* [Information provided]:
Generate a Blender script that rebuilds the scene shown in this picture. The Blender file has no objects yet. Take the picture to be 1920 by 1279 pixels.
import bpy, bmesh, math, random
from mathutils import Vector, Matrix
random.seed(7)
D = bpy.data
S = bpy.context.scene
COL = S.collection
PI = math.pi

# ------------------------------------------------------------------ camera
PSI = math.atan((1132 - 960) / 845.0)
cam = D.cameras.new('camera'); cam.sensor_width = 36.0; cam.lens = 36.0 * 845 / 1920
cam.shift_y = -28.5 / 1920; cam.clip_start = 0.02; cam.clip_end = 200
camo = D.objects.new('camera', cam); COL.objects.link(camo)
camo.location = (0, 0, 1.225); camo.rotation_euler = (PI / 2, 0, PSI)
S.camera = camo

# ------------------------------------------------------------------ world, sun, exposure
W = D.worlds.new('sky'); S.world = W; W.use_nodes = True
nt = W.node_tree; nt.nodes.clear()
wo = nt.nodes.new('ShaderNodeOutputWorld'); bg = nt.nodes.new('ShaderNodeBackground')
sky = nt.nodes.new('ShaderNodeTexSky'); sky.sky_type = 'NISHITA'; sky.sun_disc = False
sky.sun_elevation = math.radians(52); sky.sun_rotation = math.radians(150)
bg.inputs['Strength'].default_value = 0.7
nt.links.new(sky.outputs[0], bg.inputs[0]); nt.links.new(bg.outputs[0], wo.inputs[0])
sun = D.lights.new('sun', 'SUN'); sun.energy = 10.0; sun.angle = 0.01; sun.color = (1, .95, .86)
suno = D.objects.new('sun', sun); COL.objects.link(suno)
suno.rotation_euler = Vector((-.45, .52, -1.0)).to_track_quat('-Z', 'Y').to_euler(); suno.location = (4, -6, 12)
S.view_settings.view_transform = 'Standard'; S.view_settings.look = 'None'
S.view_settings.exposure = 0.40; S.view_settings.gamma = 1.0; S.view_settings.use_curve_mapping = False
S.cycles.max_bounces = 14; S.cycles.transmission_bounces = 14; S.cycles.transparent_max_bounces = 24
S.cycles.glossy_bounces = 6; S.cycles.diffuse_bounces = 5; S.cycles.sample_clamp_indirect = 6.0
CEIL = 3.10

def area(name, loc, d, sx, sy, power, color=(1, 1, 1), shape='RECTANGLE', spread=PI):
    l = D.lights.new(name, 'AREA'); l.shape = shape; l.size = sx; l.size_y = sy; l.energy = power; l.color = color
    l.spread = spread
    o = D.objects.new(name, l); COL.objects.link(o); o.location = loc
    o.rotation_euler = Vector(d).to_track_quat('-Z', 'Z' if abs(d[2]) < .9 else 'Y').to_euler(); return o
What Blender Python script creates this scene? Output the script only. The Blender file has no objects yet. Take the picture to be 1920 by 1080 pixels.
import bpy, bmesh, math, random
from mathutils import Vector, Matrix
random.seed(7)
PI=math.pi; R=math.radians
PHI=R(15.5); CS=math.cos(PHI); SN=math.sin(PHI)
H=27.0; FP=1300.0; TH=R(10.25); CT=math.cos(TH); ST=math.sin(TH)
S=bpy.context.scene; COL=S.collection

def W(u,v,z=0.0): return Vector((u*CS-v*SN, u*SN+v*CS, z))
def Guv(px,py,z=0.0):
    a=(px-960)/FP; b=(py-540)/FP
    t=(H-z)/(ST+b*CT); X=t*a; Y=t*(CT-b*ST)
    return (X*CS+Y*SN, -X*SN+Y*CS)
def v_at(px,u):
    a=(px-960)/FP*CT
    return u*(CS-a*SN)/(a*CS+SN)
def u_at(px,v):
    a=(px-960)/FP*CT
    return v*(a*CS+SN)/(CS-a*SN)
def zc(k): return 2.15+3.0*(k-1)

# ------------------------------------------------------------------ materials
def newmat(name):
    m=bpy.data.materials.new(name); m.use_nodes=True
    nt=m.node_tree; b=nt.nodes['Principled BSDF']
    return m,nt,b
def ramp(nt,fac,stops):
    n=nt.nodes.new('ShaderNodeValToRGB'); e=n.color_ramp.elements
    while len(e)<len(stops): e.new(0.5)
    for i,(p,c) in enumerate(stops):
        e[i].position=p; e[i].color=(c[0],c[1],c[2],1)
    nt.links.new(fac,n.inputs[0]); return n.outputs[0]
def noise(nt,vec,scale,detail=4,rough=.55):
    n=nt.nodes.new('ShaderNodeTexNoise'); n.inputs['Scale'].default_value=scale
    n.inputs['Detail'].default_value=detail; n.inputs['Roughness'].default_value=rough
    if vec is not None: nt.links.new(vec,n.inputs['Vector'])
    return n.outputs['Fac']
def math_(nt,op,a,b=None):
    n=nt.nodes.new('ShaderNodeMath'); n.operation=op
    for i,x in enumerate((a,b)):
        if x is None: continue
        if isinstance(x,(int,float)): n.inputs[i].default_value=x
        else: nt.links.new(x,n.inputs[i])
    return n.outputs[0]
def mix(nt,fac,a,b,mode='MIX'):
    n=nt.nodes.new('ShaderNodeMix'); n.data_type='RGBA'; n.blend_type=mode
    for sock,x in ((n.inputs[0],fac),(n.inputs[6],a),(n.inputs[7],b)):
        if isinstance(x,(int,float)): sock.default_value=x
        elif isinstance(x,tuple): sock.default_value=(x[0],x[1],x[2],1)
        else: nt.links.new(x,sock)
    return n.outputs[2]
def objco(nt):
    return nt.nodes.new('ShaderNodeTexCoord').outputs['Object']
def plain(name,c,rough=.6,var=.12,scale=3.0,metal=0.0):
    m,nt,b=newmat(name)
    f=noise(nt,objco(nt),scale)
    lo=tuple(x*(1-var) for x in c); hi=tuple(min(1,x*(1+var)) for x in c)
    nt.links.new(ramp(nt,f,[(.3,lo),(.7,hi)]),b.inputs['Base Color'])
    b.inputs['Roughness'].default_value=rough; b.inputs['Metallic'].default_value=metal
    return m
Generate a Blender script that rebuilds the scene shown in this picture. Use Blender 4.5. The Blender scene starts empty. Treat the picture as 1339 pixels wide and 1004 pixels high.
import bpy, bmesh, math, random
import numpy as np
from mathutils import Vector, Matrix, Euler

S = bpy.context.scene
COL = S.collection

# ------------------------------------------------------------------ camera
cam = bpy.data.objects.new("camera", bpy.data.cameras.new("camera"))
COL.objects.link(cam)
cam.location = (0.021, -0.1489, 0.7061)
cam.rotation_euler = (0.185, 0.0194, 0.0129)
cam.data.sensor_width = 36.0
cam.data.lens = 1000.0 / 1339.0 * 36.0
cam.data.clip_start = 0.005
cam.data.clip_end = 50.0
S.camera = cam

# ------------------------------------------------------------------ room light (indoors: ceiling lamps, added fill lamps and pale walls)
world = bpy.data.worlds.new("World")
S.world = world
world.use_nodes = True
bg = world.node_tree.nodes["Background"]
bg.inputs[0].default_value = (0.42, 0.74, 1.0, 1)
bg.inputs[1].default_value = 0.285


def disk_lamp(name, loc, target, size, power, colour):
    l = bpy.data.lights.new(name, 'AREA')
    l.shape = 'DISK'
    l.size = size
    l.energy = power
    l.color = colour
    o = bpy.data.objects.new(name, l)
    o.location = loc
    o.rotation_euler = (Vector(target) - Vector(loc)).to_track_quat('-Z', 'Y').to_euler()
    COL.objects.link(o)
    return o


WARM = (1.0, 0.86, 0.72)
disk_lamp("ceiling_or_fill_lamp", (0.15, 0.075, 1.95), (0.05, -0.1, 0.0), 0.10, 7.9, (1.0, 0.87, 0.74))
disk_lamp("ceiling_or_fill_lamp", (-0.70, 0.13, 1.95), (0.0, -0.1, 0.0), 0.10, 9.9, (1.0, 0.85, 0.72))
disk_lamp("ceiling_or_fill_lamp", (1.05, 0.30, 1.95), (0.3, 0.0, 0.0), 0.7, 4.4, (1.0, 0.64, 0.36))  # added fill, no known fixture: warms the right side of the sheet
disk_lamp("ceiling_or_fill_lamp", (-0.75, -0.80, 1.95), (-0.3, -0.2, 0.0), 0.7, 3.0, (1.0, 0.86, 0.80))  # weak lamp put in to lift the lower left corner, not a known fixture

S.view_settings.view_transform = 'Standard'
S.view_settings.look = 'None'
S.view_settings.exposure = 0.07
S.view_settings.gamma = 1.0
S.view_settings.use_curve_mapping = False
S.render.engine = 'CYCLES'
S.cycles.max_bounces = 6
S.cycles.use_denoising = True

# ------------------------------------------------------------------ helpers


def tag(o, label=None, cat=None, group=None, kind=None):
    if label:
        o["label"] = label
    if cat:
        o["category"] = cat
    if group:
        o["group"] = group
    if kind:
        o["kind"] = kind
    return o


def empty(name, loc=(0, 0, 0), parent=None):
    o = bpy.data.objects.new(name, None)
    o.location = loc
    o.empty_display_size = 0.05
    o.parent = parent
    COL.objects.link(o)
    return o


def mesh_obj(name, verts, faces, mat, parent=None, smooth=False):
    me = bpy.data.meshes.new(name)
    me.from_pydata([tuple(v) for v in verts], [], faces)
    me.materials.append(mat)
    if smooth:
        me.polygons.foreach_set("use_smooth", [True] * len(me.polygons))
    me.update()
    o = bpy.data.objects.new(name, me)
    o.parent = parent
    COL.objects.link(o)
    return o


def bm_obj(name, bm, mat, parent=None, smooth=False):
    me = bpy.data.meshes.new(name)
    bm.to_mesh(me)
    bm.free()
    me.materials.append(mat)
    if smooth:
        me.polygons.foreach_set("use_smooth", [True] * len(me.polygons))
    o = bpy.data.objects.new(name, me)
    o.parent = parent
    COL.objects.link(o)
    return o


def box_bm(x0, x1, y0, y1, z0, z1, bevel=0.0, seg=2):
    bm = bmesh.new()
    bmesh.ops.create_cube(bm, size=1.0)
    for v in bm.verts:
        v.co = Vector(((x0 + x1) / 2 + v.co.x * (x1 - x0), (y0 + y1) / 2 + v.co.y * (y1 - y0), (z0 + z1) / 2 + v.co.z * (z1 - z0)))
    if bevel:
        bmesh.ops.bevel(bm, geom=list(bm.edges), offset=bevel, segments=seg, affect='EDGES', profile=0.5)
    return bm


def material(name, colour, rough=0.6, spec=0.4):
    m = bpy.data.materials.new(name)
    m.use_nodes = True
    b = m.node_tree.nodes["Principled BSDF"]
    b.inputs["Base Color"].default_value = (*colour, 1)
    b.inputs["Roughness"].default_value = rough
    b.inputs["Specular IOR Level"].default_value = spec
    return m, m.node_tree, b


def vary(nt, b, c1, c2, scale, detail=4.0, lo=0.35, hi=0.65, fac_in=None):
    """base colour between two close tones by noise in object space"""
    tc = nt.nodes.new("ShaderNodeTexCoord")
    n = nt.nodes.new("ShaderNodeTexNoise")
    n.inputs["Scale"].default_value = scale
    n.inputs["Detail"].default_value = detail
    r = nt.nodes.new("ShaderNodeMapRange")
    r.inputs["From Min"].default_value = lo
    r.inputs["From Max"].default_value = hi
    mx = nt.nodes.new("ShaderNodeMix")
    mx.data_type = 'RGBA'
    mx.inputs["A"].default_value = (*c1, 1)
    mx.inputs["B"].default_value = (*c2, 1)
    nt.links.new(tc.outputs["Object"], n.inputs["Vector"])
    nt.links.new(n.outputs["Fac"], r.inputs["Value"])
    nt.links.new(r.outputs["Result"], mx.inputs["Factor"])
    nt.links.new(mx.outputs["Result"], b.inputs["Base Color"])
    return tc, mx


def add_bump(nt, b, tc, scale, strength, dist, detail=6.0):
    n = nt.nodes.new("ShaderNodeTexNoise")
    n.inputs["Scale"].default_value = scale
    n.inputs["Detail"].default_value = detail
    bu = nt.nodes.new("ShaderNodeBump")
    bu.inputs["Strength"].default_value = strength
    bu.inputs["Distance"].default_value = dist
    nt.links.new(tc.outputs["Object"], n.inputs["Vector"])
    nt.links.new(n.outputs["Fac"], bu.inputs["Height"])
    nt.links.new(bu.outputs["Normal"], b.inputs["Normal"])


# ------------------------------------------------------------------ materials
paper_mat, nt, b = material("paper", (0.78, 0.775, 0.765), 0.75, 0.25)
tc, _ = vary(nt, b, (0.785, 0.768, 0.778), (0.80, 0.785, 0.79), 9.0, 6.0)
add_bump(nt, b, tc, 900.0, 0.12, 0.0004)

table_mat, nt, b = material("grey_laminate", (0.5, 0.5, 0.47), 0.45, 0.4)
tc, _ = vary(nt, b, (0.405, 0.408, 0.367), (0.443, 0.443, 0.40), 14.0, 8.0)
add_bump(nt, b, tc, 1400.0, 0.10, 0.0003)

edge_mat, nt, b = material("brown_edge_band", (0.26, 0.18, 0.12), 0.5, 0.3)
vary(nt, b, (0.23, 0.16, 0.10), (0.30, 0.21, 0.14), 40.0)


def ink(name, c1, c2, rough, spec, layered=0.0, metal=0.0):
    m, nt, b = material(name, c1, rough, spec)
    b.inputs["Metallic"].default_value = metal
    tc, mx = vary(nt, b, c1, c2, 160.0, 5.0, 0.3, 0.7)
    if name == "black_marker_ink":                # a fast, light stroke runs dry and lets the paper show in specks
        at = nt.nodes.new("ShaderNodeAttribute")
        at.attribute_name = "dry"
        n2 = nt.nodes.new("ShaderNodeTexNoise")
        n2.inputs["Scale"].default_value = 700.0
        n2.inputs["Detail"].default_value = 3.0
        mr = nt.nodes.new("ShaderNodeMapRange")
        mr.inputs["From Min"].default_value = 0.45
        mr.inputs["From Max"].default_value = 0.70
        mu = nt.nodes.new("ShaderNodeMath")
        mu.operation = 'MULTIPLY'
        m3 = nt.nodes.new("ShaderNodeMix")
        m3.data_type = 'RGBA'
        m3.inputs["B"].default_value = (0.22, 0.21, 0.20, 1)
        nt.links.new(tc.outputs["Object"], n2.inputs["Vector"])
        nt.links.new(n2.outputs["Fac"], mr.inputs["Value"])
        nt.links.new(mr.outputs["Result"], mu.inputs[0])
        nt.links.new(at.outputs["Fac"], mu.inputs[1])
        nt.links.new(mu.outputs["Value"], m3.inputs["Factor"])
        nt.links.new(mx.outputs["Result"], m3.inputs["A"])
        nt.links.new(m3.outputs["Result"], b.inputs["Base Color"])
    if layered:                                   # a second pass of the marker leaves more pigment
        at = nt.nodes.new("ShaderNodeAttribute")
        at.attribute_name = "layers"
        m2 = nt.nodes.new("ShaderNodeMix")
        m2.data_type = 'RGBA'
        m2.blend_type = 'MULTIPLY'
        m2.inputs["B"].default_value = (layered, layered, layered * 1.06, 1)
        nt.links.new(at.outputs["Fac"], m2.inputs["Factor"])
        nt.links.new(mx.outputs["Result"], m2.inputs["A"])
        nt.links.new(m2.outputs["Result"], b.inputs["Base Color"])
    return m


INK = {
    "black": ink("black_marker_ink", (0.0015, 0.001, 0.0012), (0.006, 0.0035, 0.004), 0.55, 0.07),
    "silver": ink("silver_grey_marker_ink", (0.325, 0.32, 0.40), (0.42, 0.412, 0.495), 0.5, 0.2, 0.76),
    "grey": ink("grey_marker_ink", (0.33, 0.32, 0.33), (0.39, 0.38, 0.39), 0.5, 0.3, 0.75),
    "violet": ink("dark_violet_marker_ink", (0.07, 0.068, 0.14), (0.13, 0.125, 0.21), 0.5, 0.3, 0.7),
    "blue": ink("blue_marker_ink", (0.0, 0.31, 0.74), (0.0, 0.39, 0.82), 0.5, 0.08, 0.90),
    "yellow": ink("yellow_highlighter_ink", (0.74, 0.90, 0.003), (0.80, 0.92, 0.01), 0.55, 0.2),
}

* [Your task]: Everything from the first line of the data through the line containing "PI = math.pi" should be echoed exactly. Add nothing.

* [The answer]:
Generate a Blender script that rebuilds the scene shown in this picture. The Blender file has no objects yet. Take the picture to be 1920 by 1279 pixels.
import bpy, bmesh, math, random
from mathutils import Vector, Matrix
random.seed(7)
D = bpy.data
S = bpy.context.scene
COL = S.collection
PI = math.pi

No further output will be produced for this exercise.